What do they remember?

There was one with the hit man.

Al explains to him a way that he may be able to force himself out of the guy's body and end the whole cycle, so he recreates what he (the hit man) was doing when he arrived, which just happened to be an illicit rendezvous with the Don's moll, and sends a couple cronies to plug in a hairdryer at a particular address.

((While the hairdryer doesn't make sense at first, it's entertaining to see them on Frat Row during a huge party night looking for an external outlet and threatening people. Naturally, the hairdryer is 600(or so) watts too much and a chunk of the city blacks out.))

Anyways, he gets bumped into someone else's body who is still in a position to make what needs to happen...uh...happen, and the hit man reappears, thoroughly confused. The only problem is now that I've written this much, I can't remember what he's freaking out about when he swaps back in. It definately wasn't being a rider in his own body, though.

There were also references to being 'In the Waiting Room' which I don't think were ever explained.

Supposedly when you were in the waiting room, you could see and hear everything that was going on. Didn't Q sometimes speak with people in the waiting room?
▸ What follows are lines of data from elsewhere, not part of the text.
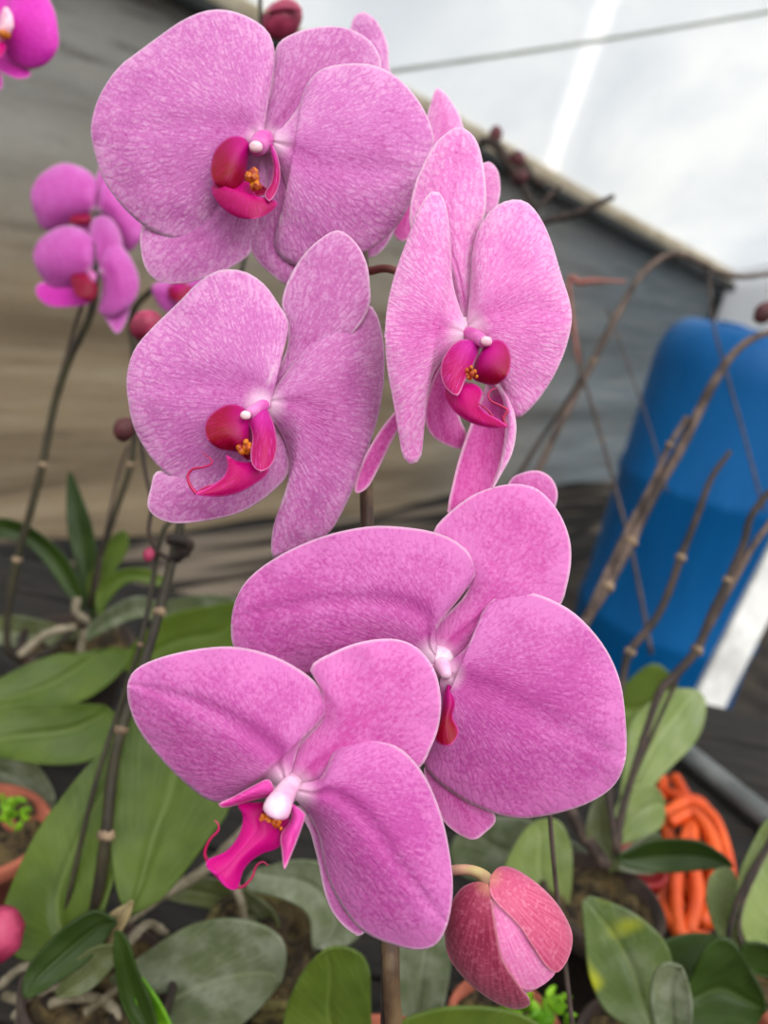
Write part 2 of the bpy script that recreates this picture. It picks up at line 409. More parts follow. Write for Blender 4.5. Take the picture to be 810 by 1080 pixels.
def roof_mat(name, a, b, lit_band=None):
    m = Mat(name); p = m.geo()
    n = m.noise(m.mapv(p, (1.0, 0.5, 0.6)), 1.3, 5, 0.6, 0.5)
    c = m.mix(m.rng(n, 0.32, 0.68), lin(a), lin(b))
    fine = m.noise(p, 16, 4, 0.7)
    if lit_band:
        v = m.n('ShaderNodeVectorMath', operation='SUBTRACT'); m.l(p, v.inputs[0]); v.inputs[1].default_value = lit_band[0]
        dt = m.n('ShaderNodeVectorMath', operation='DOT_PRODUCT'); m.l(v.outputs[0], dt.inputs[0]); dt.inputs[1].default_value = lit_band[1]
        dd = m.math('ADD', m.math('ABSOLUTE', dt.outputs['Value']), m.math('MULTIPLY_ADD', fine, 0.02, -0.01))
        c = m.mix(m.math('SUBTRACT', 1.0, m.rng(dd, 0.006, 0.05)), c, lin((255, 255, 255)))  # bright band of a lit roof rib, painted into the film colour
    c = m.mix(m.math('MULTIPLY', m.rng(fine, 0.55, 0.8), 0.12), c, lin((196, 198, 196)))
    return m.finish(c, 0.5, m.bump(n, 0.15, 0.02), transl=0.8, tcol=c, spec=0.3)
M['endwall'] = roof_mat('milky_wall_film', (248, 249, 250), (236, 238, 240))
def barrel_mat():
    m = Mat('blue_plastic'); p = m.obj()
    n = m.noise(m.mapv(p, (2, 2, 0.6)), 3.0, 4)
    c = m.mix(m.rng(n, 0.3, 0.7), lin((0, 92, 154)), lin((0, 80, 138)))
    sc = m.noise(m.mapv(p, (30, 30, 4)), 2.0, 4)
    c = m.mix(m.math('MULTIPLY', m.rng(sc, 0.62, 0.8), 0.3), c, lin((60, 130, 190)))
    return m.finish(c, 0.5, m.bump(n, 0.1, 0.01), spec=0.22)
M['barrel'] = barrel_mat()

# ------------------------------------------------------------------ setting
g = Geo(); g.box(Vector((0.5, 3.5, -0.05)), Vector((6, 0, 0)), Vector((0, 5.5, 0)), Vector((0, 0, 0.05)))
tag(g.build('floor', M['ground'], flat=True), kind='structure')
WA, WB = P(215, 5, 2.2), P(757, 292, 4.6)
we = (WB - WA)
wn = Vector((we.y, -we.x, 0)).normalized()          # towards the camera
W0 = WA - we * 0.62
def wall_geo():
    g = Geo(); nx, nz = 150, 60
    rows = []
    for i in range(nx + 1):
        t = W0.lerp(WB, i / nx); row = []
        for k in range(nz + 1):
            h = k / nz
            q = Vector((t.x, t.y, t.z * h))
            s = i / nx * 3.6
            d = 0.035 * noise.noise(Vector((s * 0.8, q.z * 5.0 + s * 0.3, 2.0))) + 0.02 * noise.noise(Vector((s * 2.5, q.z * 9 - s * .5, 5.0)))
            d *= min(1, (1 - h) * 6)
            row.append(g.add(q + wn * (d + 0.02)))
        rows.append(row)
    for i in range(nx):
        for k in range(nz): g.f.append([rows[i][k], rows[i + 1][k], rows[i + 1][k + 1], rows[i][k + 1]])
    return g
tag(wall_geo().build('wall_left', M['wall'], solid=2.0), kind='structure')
rs = (wn * math.cos(math.radians(21)) + Vector((0, 0, math.sin(math.radians(21))))).normalized()
rnorm = we.cross(rs).normalized()
if rnorm.z > 0: rnorm = -rnorm
def quad(p, a, b, na, nb, amp, nrm):
    g = Geo(); rows = []
    for i in range(na + 1):
        rows.append([g.add(p + a * (i / na) + b * (k / nb) + nrm * amp * noise.noise(Vector((i / na * 5, k / nb * 4, 3.3)))) for k in range(nb + 1)])
    for i in range(na):
        for k in range(nb): g.f.append([rows[i][k], rows[i + 1][k], rows[i + 1][k + 1], rows[i][k + 1]])
    return g
rp = WA - Vector((0, 0, 0.0))
s1, s2 = hit(645, -10, rp, rnorm), hit(588, 160, rp, rnorm)
M['roof'] = roof_mat('milky_roof_film', (246, 247, 246), (230, 233, 236), (s1, (s2 - s1).normalized().cross(rnorm)))
tag(quad(W0, we * 1.62, rs * 1.9, 60, 40, 0.03, rnorm).build('ceiling', M['roof'], solid=2.0), kind='structure')
# far end wall, from the corner towards the right, under the roof slope
g = Geo(); n = 30; rows = []
for i in range(n + 1):
    t = i / n * 4.2
    top = WB + wn * t + Vector((0, 0, math.tan(math.radians(21)) * min(t, 1.9 * math.cos(math.radians(21)))))
    rows.append([g.add(Vector((top.x, top.y, top.z * k / 12))) for k in range(13)])
for i in range(n):
    for k in range(12): g.f.append([rows[i][k], rows[i + 1][k], rows[i + 1][k + 1], rows[i][k + 1]])
tag(g.build('wall_right', M['endwall'], solid=2.0), kind='structure')
eu = we.normalized()
tag(Geo().tube([W0 + wn * 0.055 + Vector((0, 0, 0.015)), WA.lerp(WB, 0.3) + wn * 0.055 + Vector((0, 0, 0.015)), WB + wn * 0.055 + Vector((0, 0, 0.015))], 0.046, 12).build('trim_1', M['cream']), kind='structure')
tag(Geo().tube([W0 + wn * 0.10 - Vector((0, 0, 0.035)), WA.lerp(WB, 0.4) + wn * 0.10 - Vector((0, 0, 0.038)), WB + wn * 0.10 - Vector((0, 0, 0.045))], 0.026, 8).build('trim_2', M['blackcord']), kind='structure')
tag(Geo().tube([WB + wn * 0.05, Vector((WB.x, WB.y, WB.z * 0.5)) + wn * 0.05, Vector((WB.x, WB.y, 0.0)) + wn * 0.05], 0.022, 8).build('trim_3', M['blackcord']), kind='structure')
rp = WA - Vector((0, 0, 0.05))
o = Geo().tube([hit(380, 80, rp, rnorm), hit(600, 48, rp, rnorm), hit(840, 8, rp, rnorm)], [0.007, 0.006, 0.005], 8).build('roof_wire', M['greywire'])
tag(o, 'thin grey wire stretched across beneath the roof film', 'wire')

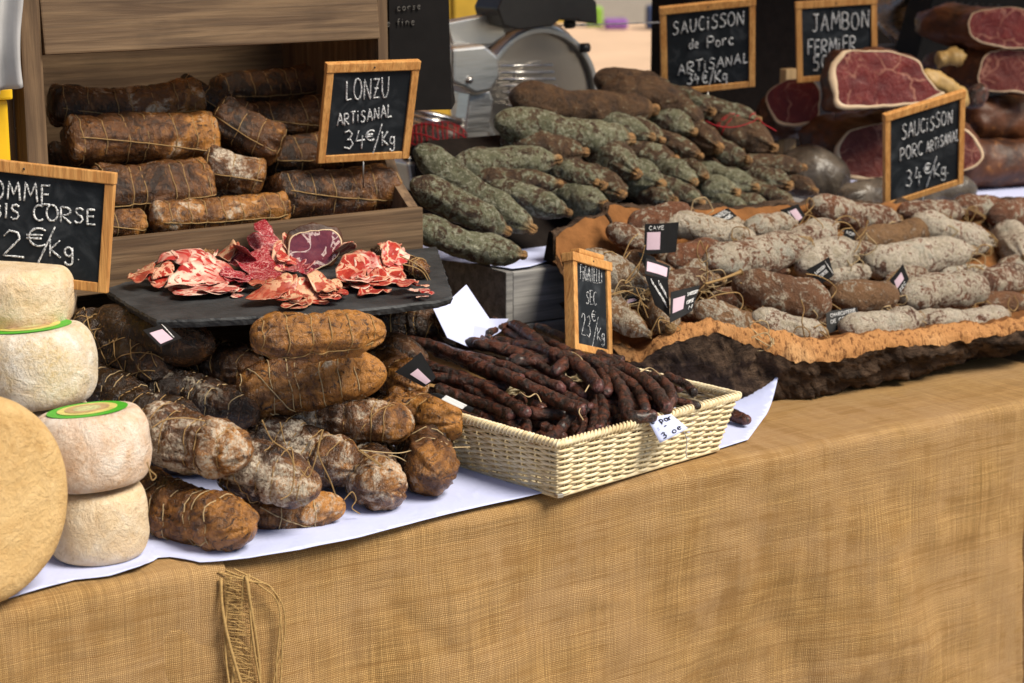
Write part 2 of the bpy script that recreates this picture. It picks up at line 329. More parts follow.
        c = m.mix(m.math('MAXIMUM', f, f2), c, rgb(*fat)); c = m.mix(m.ramp(n2, .56, .7, 0, .4), c, rgb(*[x*.4 for x in r1])); m.color(c); m.bump(m.math('ADD', n, n2), .003, .6); M[name] = m.m
    hamcut('ham_meat', (.085, .008, .009), (.19, .022, .018), (.32, .13, .09), 11, .035); hamcut('ham_meat2', (.075, .010, .008), (.155, .026, .018), (.28, .11, .075), 16, .04)
    M['fat'] = m_plain('ham_fat', (.62, .46, .30), .4, .4, .12, 25, .002)
    M['yellow_fat'] = m_plain('yellow_fat', (.36, .23, .08), .5, .3, .25, 30, .004)
    m = Mat('ham_rind', .5, .35); v = m.coord(); n = m.noise(v, 9, 6, .6, .5); n2 = m.noise(v, 45, 5)
    c = m.mix(m.ramp(n, .3, .75), rgb(.022, .008, .005), rgb(.13, .040, .011)); c = m.mix(m.ramp(n2, .55, .75, 0, .5), c, rgb(.30, .12, .035)); m.color(c); m.bump(m.math('ADD', n, n2), .005, .6); M['ham_rind'] = m.m
    m = Mat('vacuum_bag', .35, .4); v = m.coord(); n = m.noise(v, 11, 6, .6, .6); m.color(m.mix(m.ramp(n, .35, .7), rgb(.045, .035, .027), rgb(.14, .115, .09))); m.bump(m.noise(v, 30, 4, .5, 1.5), .006, .8); M['wrap'] = m.m
    # metals, blacks, far things
    def metal(name, c, rough): 
        m = Mat(name, rough); m.b.inputs['Metallic'].default_value = 1; v = m.coord('Object', (1, 1, 30)); n = m.noise(v, 14, 4); m.color(rgb(*c)); m.rough(m.ramp(n, .3, .7, rough*.8, rough*1.25)); return m.m
    M['blade'] = m_plain('blade_face', (.50, .46, .41), .30, .5, .08, 6); M['blade'].node_tree.nodes['Principled BSDF'].inputs['Metallic'].default_value = .85
    M['alu'] = metal('cast_aluminium', (.62, .61, .58), .42); M['steel'] = metal('brushed_steel', (.72, .70, .67), .25); M['wire'] = metal('spike_metal', (.35, .34, .32), .4)
    M['black_plastic'] = m_plain('black_plastic', (.018, .016, .015), .4, .5, .2, 60)
    M['bag'] = m_plain('black_bag_paper', (.006, .005, .005), .55, .12, .3, 25); M['bag_face'] = m_plain('black_bag_front', (.010, .009, .008), .6, .12, .3, 25)
    M['black_cloth'] = m_plain('black_cloth', (.012, .009, .008), .9, .1, .3, 60)
    M['grey_cloth'] = m_plain('grey_cloth', (.42, .42, .43), .9, .1, .12, 20)
    M['yellow_paint'] = m_plain('yellow_paint', (.62, .38, .045), .6, .3, .2, 8); M['yellow_plastic'] = m_plain('yellow_plastic', (.75, .45, .01), .4, .4, .05, 8)
    M['peach_cloth'] = m_plain('peach_cloth', (.62, .43, .29), .9, .1, .1, 3)
    M['dark_gap'] = m_plain('dark_wood_gap', (.16, .09, .015), .8, .2, .2, 8)
    m = Mat('paving', .85, .25); v = m.coord(rnd=False); n = m.noise(v, 4, 7, .6); vv = m.vor(v, 2.2, 'DISTANCE_TO_EDGE'); c = m.mix(n, rgb(.22, .18, .14), rgb(.38, .32, .25)); m.color(m.mix(m.ramp(vv, .0, .03, .6, 0), c, rgb(.1, .08, .06))); M['paving'] = m.m
    m = Mat('awning_canvas', .9, .1); tr = m.n('ShaderNodeBsdfTranslucent'); tr.inputs[0].default_value = rgb(.85, .62, .40); mx = m.n('ShaderNodeMixShader'); mx.inputs[0].default_value = .38
    m.color(rgb(.75, .6, .45)); out = m.t.nodes['Material Output']; m.t.links.new(m.b.outputs[0], mx.inputs[1]); m.t.links.new(tr.outputs[0], mx.inputs[2]); m.t.links.new(mx.outputs[0], out.inputs[0]); M['canvas'] = m.m
    return M
M = mats()
# ------------------------------------------------------------------ sausages
def sstep(x): x = max(0., min(1., x)); return x*x*(3-2*x)
def lerp_tab(tab, t):
    for (a, ra), (b, rb) in zip(tab, tab[1:]):
        if t <= b: return ra + (rb-ra)*((t-a)/(b-a))
    return tab[-1][1]
def prof(kind, t, L, r):
    q = r/max(L, 1e-6)
    def cap(x, e, p): return 1 if x >= e else max(0, 1-((e-x)/e)**p)**(1/p)
    if kind == 'coppa': return cap(t, min(.45, 1.0*q), 2.2)*cap(1-t, min(.6, 1.55*q), 1.85)*(.93+.07*math.sin(math.pi*t))
    if kind == 'lonzu': return cap(t, min(.4, .55*q), 2.6)*cap(1-t, min(.4, .55*q), 2.6)
    if kind == 'green' or kind == 'dry':
        e = min(.5, (1.7 if kind == 'green' else 1.9)*q); k = 1-t
        nub = min(.09, .55*q)
        body = cap(t, min(.5, 1.5*q), 1.9)*cap(max(0, k-nub*.75), e, 1.85)*(.92+.08*math.sin(math.pi*min(1, t*1.1)))
        x = k/nub
        nb = .30*math.sqrt(max(0, 1-(x-.62)**2/.62**2)) if x < 1.24 else 0
        if k < nub*1.8 and kind: body = max(body, .2*cap(k, nub*.2, 2))
        return max(body, nb)
    if kind == 'plain': return cap(t, min(.5, 1.6*q), 1.9)*cap(1-t, min(.5, 1.5*q), 1.9)
    if kind == 'fig': return cap(t, min(.3, 1.0*q), 2)*cap(1-t, min(.3, 1.1*q), 2)
def sausage(name, label, cat, group, pts, r, kind, mat, seed, tone=.5, mould=.3, lump=.07, bend=.0, nu=64, nv=40, squash=1.0, rings=()):
    rnd = random.Random(seed*31+7)
    pts = [Vector(p) for p in pts]
    if len(pts) == 2:
        d = pts[1]-pts[0]; side = d.cross(Vector((0,0,1))).normalized(); L0 = d.length
        m = pts[0].lerp(pts[1], .5) + (side*rnd.uniform(-1,1) + Vector((0,0,1))*rnd.uniform(-.9,.3))*L0*bend
        pts = [pts[0], m, pts[1]]
    C = crom(pts, nu); L = sum((b-a).length for a, b in zip(C, C[1:])); T, N = frames(C)
    fq = (.55/r if kind == 'fig' else .62/r)
    def rad(t, a, c, dirv):
        p = prof(kind, t, L, r)*r
        ca, sa = math.cos(a), math.sin(a)
        v = c + dirv*r
        n = noise.noise(v*fq + Vector((seed*3.1, seed*1.7, seed*.9)))*lump*1.6 + noise.noise(v*fq*2.7 + Vector((seed*1.1, -seed*2.3, seed)))*lump*.75
        n += noise.noise(v*fq*6.5 + Vector((seed*2.1, seed*.3, seed)))*lump*.3
        for rg_ in rings: n -= .055*math.exp(-((t-rg_)*L/.005)**2)
        kk = {'coppa': .12, 'lonzu': .08, 'green': .075, 'dry': .06, 'fig': .10}.get(kind, .03); wv_ = 3.2 if kind == 'fig' else 4.6
        n -= kk*(1-abs(noise.noise(Vector((ca*wv_+seed, sa*wv_, t*L/r*.42+seed*1.9))))*2.6)**2
        eb = max(0, 1-(1-t)*L/(1.7*r)) if kind in ('green', 'dry') else (max(0, 1-(1-t)*L/(.9*r), 1-t*L/(.9*r)) if kind in ('coppa', 'lonzu') else 0)
        if eb > 0:
            g = noise.noise(Vector((math.cos(a)*2.6, math.sin(a)*2.6, seed*3.3)))
            n += eb*(.45*g + .10*math.sin(9*a+seed)) if kind in ('green', 'dry') else eb*(.42*g + .07*math.sin(7*a+seed))
        return p*max(.25, 1+n)
    def surf(t, a, off=0.0):
        t = max(0., min(1., t)); s = t*(nu-1); i = min(int(s), nu-2); f = s-i
        c = C[i].lerp(C[i+1], f); tt = T[i].lerp(T[i+1], f).normalized(); nn = N[i].lerp(N[i+1], f); nn = (nn-tt*nn.dot(tt)).normalized(); bb = tt.cross(nn)
        dv = nn*math.cos(a)*squash + bb*math.sin(a)
        return c + dv*(rad(t, a, c, dv)+off)
    V = []; F = []; al = []
    ts = [0.5-0.5*math.cos(math.pi*i/(nu-1)) for i in range(nu)]
    ts = [.35*a + .65*i/(nu-1) for i, a in enumerate(ts)]
    for i, t in enumerate(ts[1:-1]):
        for k in range(nv): V.append(surf(t, 2*math.pi*k/nv)); al.append(t)
    m = nu-2
    for i in range(m-1):
        for k in range(nv): F.append((i*nv+k, i*nv+(k+1) % nv, (i+1)*nv+(k+1) % nv, (i+1)*nv+k))
    a = len(V); V.append(C[0]); al.append(0.); V.append(C[-1]); al.append(1.)
    for k in range(nv): F.append((a, (k+1) % nv, k)); F.append((a+1, (m-1)*nv+k, (m-1)*nv+(k+1) % nv))
    c0 = C[nu//2]
    o = obj(name, V, F, mat, None, True, origin=(c0.x, c0.y, c0.z-r), attr={'along': al})
    o['tone'] = float(tone); o['mould'] = float(mould); tagp(o, label, cat, group)
    return o, surf, C, L
def twine(parent, surf, mat, rings=(), longs=(), r=.0008, seed=0, loops=(), slant=.03, name='twine'):
    rnd = random.Random(seed); mb = MB()
    for t in rings:
        ph = rnd.uniform(0, 6.28); s = slant*rnd.uniform(.3, 1.3); n = 30
        mb.tube([surf(t + s*math.sin(2*math.pi*k/n+ph) + .006*math.sin(5*2*math.pi*k/n), 2*math.pi*k/n, r*.2) for k in range(n)], r, 5, True)
    for (a0, a1, t0, t1) in longs:
        n = 40; mb.tube([surf(t0+(t1-t0)*k/(n-1), a0+(a1-a0)*k/(n-1), r*.7) for k in range(n)], r, 5)
    for L in loops: mb.tube(crom(L, max(12, 8*len(L))), r, 5)
    return mb.build(name, mat, parent, True)
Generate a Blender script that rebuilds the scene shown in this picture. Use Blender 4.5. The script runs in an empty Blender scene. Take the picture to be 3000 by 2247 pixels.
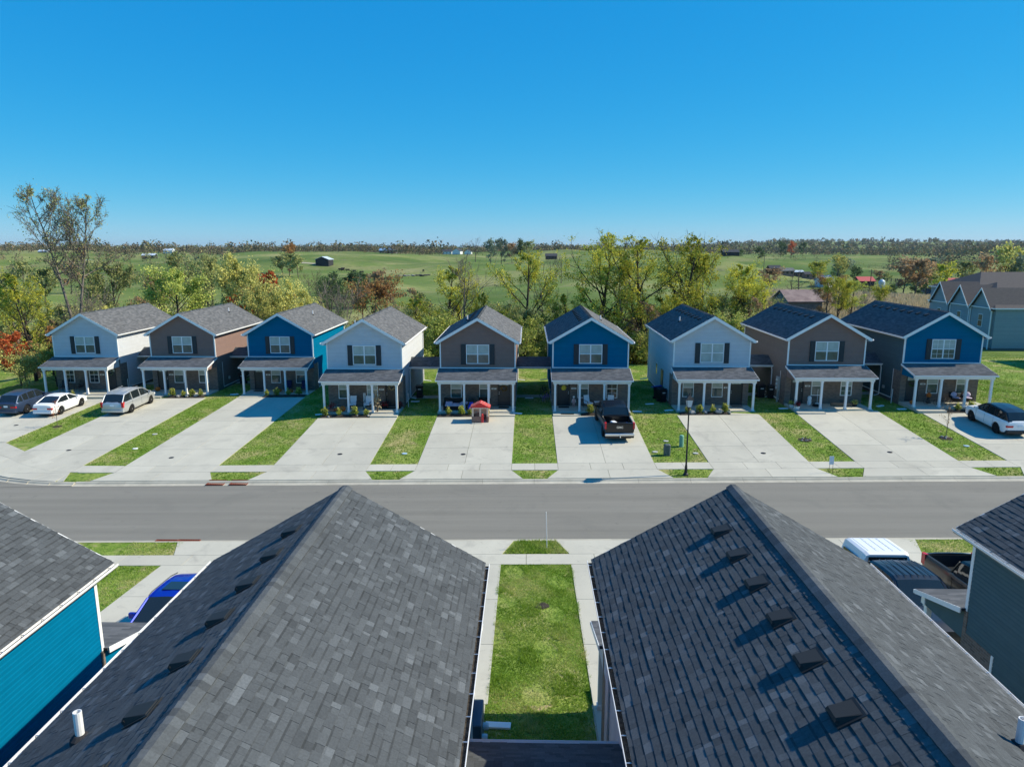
import bpy, math, random
import numpy as np
from mathutils import Vector, Matrix
sc = bpy.context.scene
col = sc.collection
PI = math.pi
R = math.radians
# ------------------------------------------------------------------ camera, sky, sun
CAMZ = 13.65
cam = bpy.data.objects.new('camera', bpy.data.cameras.new('camera'))
col.objects.link(cam)
cam.location = (0, 0, CAMZ)
cam.rotation_euler = (R(90 - 11.08), 0, R(1.24))
cam.data.sensor_width = 36.0
cam.data.lens = 2060 / 3000 * 36
cam.data.clip_start = 0.1
cam.data.clip_end = 30000
sc.camera = cam
SUN_EL, SUN_AZ = 39.5, 6.5            # azimuth measured from +X towards +Y
w = bpy.data.worlds.new('World'); sc.world = w; w.use_nodes = True
nt = w.node_tree
bg = nt.nodes['Background']
sky = nt.nodes.new('ShaderNodeTexSky'); sky.sky_type = 'NISHITA'; sky.sun_disc = False
sky.sun_elevation = R(SUN_EL); sky.sun_rotation = R(90 - SUN_AZ)
sky.altitude = 1500; sky.air_density = 1.0; sky.dust_density = 0.0; sky.ozone_density = 6.0
# grade of the clear autumn sky: one power curve per channel over the whole dome
gm = nt.nodes.new('ShaderNodeGamma'); gm.inputs[1].default_value = .66
hs = nt.nodes.new('ShaderNodeHueSaturation'); hs.inputs['Saturation'].default_value = 1.4
se = nt.nodes.new('ShaderNodeSeparateColor'); co = nt.nodes.new('ShaderNodeCombineColor')
nt.links.new(sky.outputs[0], gm.inputs[0]); nt.links.new(gm.outputs[0], hs.inputs['Color']); nt.links.new(hs.outputs[0], se.inputs[0])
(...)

Besides, there are events in my life when I wish I were in a waiting room and someone else was actually experiencing it for me.


I think you are mixing up television shows.

Re: Q

You're right. It's my tv withdrawal talking. I'm mixing up my Quantum Leap with my Star Trek (it's really tough withdrawal).

What was the side kick's name in QL? I thought he could speak with the people in the waiting room.